Problem statement: Leave out the pictures and reproduce all of the data exactly.

Supplied information:

* start *

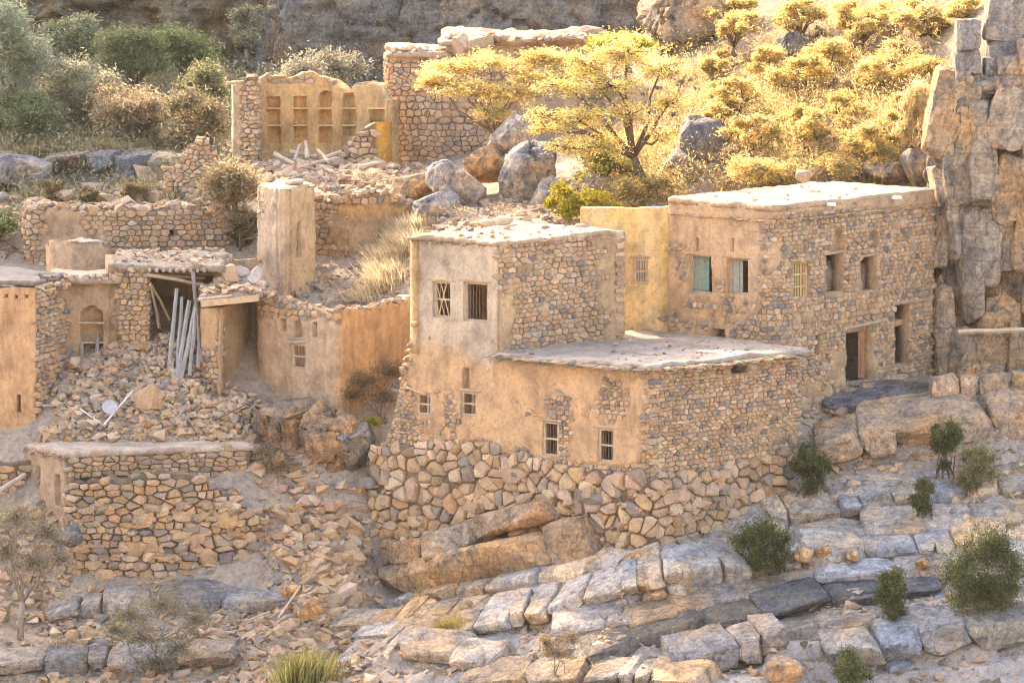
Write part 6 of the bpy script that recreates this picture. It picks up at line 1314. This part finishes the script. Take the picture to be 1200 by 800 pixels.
plant('dry_bush', 'grey dry bush at the right edge of the boulder group', 'bush', (318, 560, 4.2), [(310, 530, 0, 22, 16), (328, 545, 0, 16, 12)], 1500, (.1, .02), (.27, .22, .14), .03, None, 1., clumps=36, stems=5, up=.4, shell=.3)
plant('dry_bush', 'tall thin sprig of pale dry twigs below the bedrock slab', 'bush', (492, 712, -.2), [(492, 690, 0, 7, 12), (486, 700, 0, 7, 8), (500, 702, 0, 7, 8)], 500, (.09, .02), (.45, .36, .16), .018, None, .9, clumps=12, stems=3, up=.5)
plant('dry_bush', 'tangle of bare grey brush on the slope above the upper room roof', 'bush', (575, 262, 13.5), [(545, 248, 0, 30, 9), (590, 245, 0, 28, 10), (620, 252, 0, 24, 8)], 900, (.12, .015), (.42, .36, .27), .03, None, 1.2, bark=(.42, .36, .28), clumps=60, stems=6, up=.5, shell=.3)
plant('dry_bush', 'tangle of bare brush on the rubble right of the upper ruin', 'bush', (440, 218, 23), [(425, 205, 0, 24, 9), (455, 212, 0, 22, 8)], 700, (.14, .018), (.40, .33, .25), .03, None, 1.2, bark=(.38, .32, .25), clumps=46, stems=6, up=.5, shell=.3)
def grass(lab, spots, n, h, tint, wd=.02, lean=.5, group=None, name='grass_tuft', spread=.25, dirn=(0, 0)):
    o = None; V, T = [], []
    for s_ in spots:
        b = GP(s_[0], s_[2]) if s_[1] is None else P(*s_[:3]); k = len(s_) > 3 and s_[3] or 1; m = int(n)
        r = NR.normal(size=(m, 2)) * spread * k; a = NR.uniform(0, 6.28, m); ln = NR.uniform(.1, 1, m) * lean; hh = h * k * NR.uniform(.55, 1.15, m)
        p0 = b + np.column_stack([r, np.full(m, -.05)]); dv = np.column_stack([np.cos(a) * ln + dirn[0] + r[:, 0] * .8 / (spread * k + .01) * .25, np.sin(a) * ln + dirn[1], np.ones(m)]); dv /= np.linalg.norm(dv, axis=1)[:, None]
        p1 = p0 + dv * hh[:, None] * .6; p2 = p0 + dv * hh[:, None] + np.column_stack([np.cos(a), np.sin(a), np.full(m, -.9)]) * (hh * ln * .28)[:, None]
        sd = np.column_stack([np.sin(a), -np.cos(a), 0 * a]) * wd
        V.append(np.stack([p0 - sd, p0 + sd, p1 + sd * .8, p1 - sd * .8, p1 - sd * .8, p1 + sd * .8, p2 + sd * .15, p2 - sd * .15], 1).reshape(-1, 3)); T.append(np.repeat(np.array(tint) * NR.uniform(.7, 1.25, (m, 1)), 8, axis=0))
    V = np.concatenate(V); o = mk(name, V, np.arange(len(V)).reshape(-1, 4), M_LEAF, None, np.concatenate(T), P(*spots[0][:3]) if spots[0][1] is not None else GP(spots[0][0], spots[0][2]))
    return setp(o, lab, 'grass' if name == 'grass_tuft' else 'plant', group)
grass('big pale straw grass drooping down the slope behind the ruined wall', [(R.gauss(466, 12) + 13 * (Y_ - 14.4), None, Y_, R.uniform(.5, 1.15)) for Y_ in [R.uniform(12.4, 16.8) for _ in range(60)]], 200, .72, (.70, .58, .38), .008, 1.0, spread=.3, dirn=(-.35, -.6))
grass('small yellow grass tuft on the ledge below the bedrock slab', [(538, 742, -4.0, 1), (528, 742, -4.0, .8)], 420, .75, (.52, .42, .15), .012, .6, spread=.16, dirn=(-.25, 0))
grass('spiky yellow green plant at the bottom left of centre', [(355, None, -6.5, 1.0), (343, None, -6.8, .9), (366, None, -6.6, .9)], 170, 1.35, (.33, .31, .11), .028, .35, name='spiky_plant', spread=.26)
grass('dry straw tuft beside the spiky plant at the bottom', [(385, None, -6.0, .9), (398, None, -5.2, .8)], 220, .75, (.48, .37, .22), .013, .7)
grass('dry straw tufts among the grey slabs at the bottom left', [(70, None, -2.5, .9), (95, None, -3.2, .8), (52, None, -3, .7), (255, None, -3.8, .8)], 200, .7, (.40, .31, .19), .013, .8)
grass('pale grass on the rubble beside the doorway roof', [(262, None, 9.9, .7), (305, None, 10.5, .8)], 160, .6, (.50, .40, .22), .013, .8)
o = grass('short dry grass dotted over the lower slope', [(R.uniform(300, 1190), None, R.uniform(-11, 1.5), R.uniform(.3, .7)) for i in range(200)], 34, .42, (.36, .30, .17), .011, .9, name='dry_grass', spread=.12); o['kind'] = 'stuff'; del o['category']
o = grass('short dry grass and weeds on the golden slope', [(R.uniform(690, 1080), None, R.uniform(14.5, 33), R.uniform(.7, 1.5)) for i in range(170)], 46, .6, (.50, .38, .18), .018, 1.0, name='dry_grass', spread=.3); o['kind'] = 'stuff'; del o['category']
o = grass('dull weeds on the shaded slope at upper left', [(R.uniform(-10, 275), None, R.uniform(24, 60), R.uniform(.7, 1.5)) for i in range(170)], 40, .6, (.20, .18, .09), .018, 1.0, name='dry_grass', spread=.35); o['kind'] = 'stuff'; del o['category']


# ------------------------------------------------------------------ air: the dusty haze that fades the far cliff
def haze_b(N, L, out):
    v = N('ShaderNodeVolumePrincipled'); v.inputs['Color'].default_value = (.95, .92, .86, 1); v.inputs['Density'].default_value = .00005; v.inputs['Anisotropy'].default_value = .2; L(v.outputs[0], out.inputs['Volume'])
M_HAZE = material('haze_air', haze_b)
zl, zh = float(gz.min()) - 1.2, float(max(gz.max(), CAM[2], 30)) + 3
mb = MB(); mb.box([(GX[0] + GX[-1]) / 2, (GY[0] + GY[-1]) / 2, (zl + zh) / 2], [(GX[-1] - GX[0]) / 2 + 3, 0, 0], [0, (GY[-1] - GY[0]) / 2 + 3, 0], [0, 0, (zh - zl) / 2])
hz = mb.build('haze', M_HAZE); hz['kind'] = 'stuff'; hz['label'] = 'thin dusty haze in the sunny air of the valley'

* end *

The output:
Write part 6 of the bpy script that recreates this picture. It picks up at line 1314. This part finishes the script. Take the picture to be 1200 by 800 pixels.
plant('dry_bush', 'grey dry bush at the right edge of the boulder group', 'bush', (318, 560, 4.2), [(310, 530, 0, 22, 16), (328, 545, 0, 16, 12)], 1500, (.1, .02), (.27, .22, .14), .03, None, 1., clumps=36, stems=5, up=.4, shell=.3)
plant('dry_bush', 'tall thin sprig of pale dry twigs below the bedrock slab', 'bush', (492, 712, -.2), [(492, 690, 0, 7, 12), (486, 700, 0, 7, 8), (500, 702, 0, 7, 8)], 500, (.09, .02), (.45, .36, .16), .018, None, .9, clumps=12, stems=3, up=.5)
plant('dry_bush', 'tangle of bare grey brush on the slope above the upper room roof', 'bush', (575, 262, 13.5), [(545, 248, 0, 30, 9), (590, 245, 0, 28, 10), (620, 252, 0, 24, 8)], 900, (.12, .015), (.42, .36, .27), .03, None, 1.2, bark=(.42, .36, .28), clumps=60, stems=6, up=.5, shell=.3)
plant('dry_bush', 'tangle of bare brush on the rubble right of the upper ruin', 'bush', (440, 218, 23), [(425, 205, 0, 24, 9), (455, 212, 0, 22, 8)], 700, (.14, .018), (.40, .33, .25), .03, None, 1.2, bark=(.38, .32, .25), clumps=46, stems=6, up=.5, shell=.3)
def grass(lab, spots, n, h, tint, wd=.02, lean=.5, group=None, name='grass_tuft', spread=.25, dirn=(0, 0)):
    o = None; V, T = [], []
    for s_ in spots:
        b = GP(s_[0], s_[2]) if s_[1] is None else P(*s_[:3]); k = len(s_) > 3 and s_[3] or 1; m = int(n)
        r = NR.normal(size=(m, 2)) * spread * k; a = NR.uniform(0, 6.28, m); ln = NR.uniform(.1, 1, m) * lean; hh = h * k * NR.uniform(.55, 1.15, m)
        p0 = b + np.column_stack([r, np.full(m, -.05)]); dv = np.column_stack([np.cos(a) * ln + dirn[0] + r[:, 0] * .8 / (spread * k + .01) * .25, np.sin(a) * ln + dirn[1], np.ones(m)]); dv /= np.linalg.norm(dv, axis=1)[:, None]
        p1 = p0 + dv * hh[:, None] * .6; p2 = p0 + dv * hh[:, None] + np.column_stack([np.cos(a), np.sin(a), np.full(m, -.9)]) * (hh * ln * .28)[:, None]
        sd = np.column_stack([np.sin(a), -np.cos(a), 0 * a]) * wd
        V.append(np.stack([p0 - sd, p0 + sd, p1 + sd * .8, p1 - sd * .8, p1 - sd * .8, p1 + sd * .8, p2 + sd * .15, p2 - sd * .15], 1).reshape(-1, 3)); T.append(np.repeat(np.array(tint) * NR.uniform(.7, 1.25, (m, 1)), 8, axis=0))
    V = np.concatenate(V); o = mk(name, V, np.arange(len(V)).reshape(-1, 4), M_LEAF, None, np.concatenate(T), P(*spots[0][:3]) if spots[0][1] is not None else GP(spots[0][0], spots[0][2]))
    return setp(o, lab, 'grass' if name == 'grass_tuft' else 'plant', group)
grass('big pale straw grass drooping down the slope behind the ruined wall', [(R.gauss(466, 12) + 13 * (Y_ - 14.4), None, Y_, R.uniform(.5, 1.15)) for Y_ in [R.uniform(12.4, 16.8) for _ in range(60)]], 200, .72, (.70, .58, .38), .008, 1.0, spread=.3, dirn=(-.35, -.6))
grass('small yellow grass tuft on the ledge below the bedrock slab', [(538, 742, -4.0, 1), (528, 742, -4.0, .8)], 420, .75, (.52, .42, .15), .012, .6, spread=.16, dirn=(-.25, 0))
grass('spiky yellow green plant at the bottom left of centre', [(355, None, -6.5, 1.0), (343, None, -6.8, .9), (366, None, -6.6, .9)], 170, 1.35, (.33, .31, .11), .028, .35, name='spiky_plant', spread=.26)
grass('dry straw tuft beside the spiky plant at the bottom', [(385, None, -6.0, .9), (398, None, -5.2, .8)], 220, .75, (.48, .37, .22), .013, .7)
grass('dry straw tufts among the grey slabs at the bottom left', [(70, None, -2.5, .9), (95, None, -3.2, .8), (52, None, -3, .7), (255, None, -3.8, .8)], 200, .7, (.40, .31, .19), .013, .8)
grass('pale grass on the rubble beside the doorway roof', [(262, None, 9.9, .7), (305, None, 10.5, .8)], 160, .6, (.50, .40, .22), .013, .8)
o = grass('short dry grass dotted over the lower slope', [(R.uniform(300, 1190), None, R.uniform(-11, 1.5), R.uniform(.3, .7)) for i in range(200)], 34, .42, (.36, .30, .17), .011, .9, name='dry_grass', spread=.12); o['kind'] = 'stuff'; del o['category']
o = grass('short dry grass and weeds on the golden slope', [(R.uniform(690, 1080), None, R.uniform(14.5, 33), R.uniform(.7, 1.5)) for i in range(170)], 46, .6, (.50, .38, .18), .018, 1.0, name='dry_grass', spread=.3); o['kind'] = 'stuff'; del o['category']
o = grass('dull weeds on the shaded slope at upper left', [(R.uniform(-10, 275), None, R.uniform(24, 60), R.uniform(.7, 1.5)) for i in range(170)], 40, .6, (.20, .18, .09), .018, 1.0, name='dry_grass', spread=.35); o['kind'] = 'stuff'; del o['category']


# ------------------------------------------------------------------ air: the dusty haze that fades the far cliff
def haze_b(N, L, out):
    v = N('ShaderNodeVolumePrincipled'); v.inputs['Color'].default_value = (.95, .92, .86, 1); v.inputs['Density'].default_value = .00005; v.inputs['Anisotropy'].default_value = .2; L(v.outputs[0], out.inputs['Volume'])
M_HAZE = material('haze_air', haze_b)
zl, zh = float(gz.min()) - 1.2, float(max(gz.max(), CAM[2], 30)) + 3
mb = MB(); mb.box([(GX[0] + GX[-1]) / 2, (GY[0] + GY[-1]) / 2, (zl + zh) / 2], [(GX[-1] - GX[0]) / 2 + 3, 0, 0], [0, (GY[-1] - GY[0]) / 2 + 3, 0], [0, 0, (zh - zl) / 2])
hz = mb.build('haze', M_HAZE); hz['kind'] = 'stuff'; hz['label'] = 'thin dusty haze in the sunny air of the valley'